Legacy of Ben Hooks lives on at institute bearing his name

newsroom@tri-statedefender.com | 2/28/2014, 9:59 a.m.


"We're using an academic platform to support community engagement, " said Daphene R. McFerren, who has served as the institute's director since 2008.

Education and activism defined the life of Hooks, who was born in Memphis in 1925. He studied pre-law at LeMoyne-Owen College before serving his country in World War II. During the war, Hooks found himself guarding Italian prisoners who were permitted to eat in restaurants that were off limits to him. He resolved to devote his life to fighting bigotry.

Hooks opened his own law firm, becoming Tennessee's first black criminal court judge and, later, the first African-American appointed to the Federal Communications Commission (FCC).

An ordained Baptist minister, Hooks frequently preached about social justice and became a pioneer of restaurant sit-ins and other boycotts organized by the NAACP, an organization he would later lead.

His great-nephew, Brent Hooks, says his uncle had an uncanny knack for storytelling.

"That's an ability of great leaders – to be able to capture a crowd through storytelling," he said. "The humor within his storytelling made you feel like you were close to him, no matter who you were."

Dr. Hooks was also a staunch advocate of self-help, telling the 1990 NAACP convention delegates, "I'm calling for a moratorium on excuses. I challenge black America today, all of us, to set aside our alibis."

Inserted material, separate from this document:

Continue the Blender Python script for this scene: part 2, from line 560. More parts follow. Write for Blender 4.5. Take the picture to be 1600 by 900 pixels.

Dr. Hooks spent his later years encouraging both the study of the American Civil Rights Movement and the identification of contemporary issues that continue to affect minorities and the poor.

The Hooks Institute was established in 1996 when Dr. Hooks donated his personal papers, which spanned his career as lawyer, civil rights activist and judge, to the University of Memphis. Today, Special Collections – part of the University of Memphis Libraries – houses almost 400 boxes of his letters, which have been made accessible to the public.

"The Institute has gone from the donation of his papers to a mission of preserving the history of the civil rights movement, but also being actively engaged in the issues that affect our communities today," said McFerren, a Yale graduate and Harvard-educated attorney, who initially came to the Hooks Institute as a visiting scholar and whose own parents were civil rights leaders in Fayette County.

The Institute's achievements include the creation of several civil rights documentaries, including "Freedom's Front Line: Fayette County, TN" and most recently, "Duty of the Hour," which centers on the life of Dr. Hooks. "The Memphis 13," which tells the story of the integration of Memphis City Schools, was funded in part by the Institute.

The Hooks Institute also honors authors through its Hooks Institute National Book Award, bestowed each year on a book that best furthers the legacy of the American Civil Rights Movement.

Community outreach includes Splash Mid-South, a program focused on increasing swimming competency among minority youths, who statistically have the highest drowning rates. Partners in that program include Methodist-Le Bonheur Health Care, YMCA of the Mid-South, Tiger Swimming, Safe Kids Mid-South and the City of Memphis.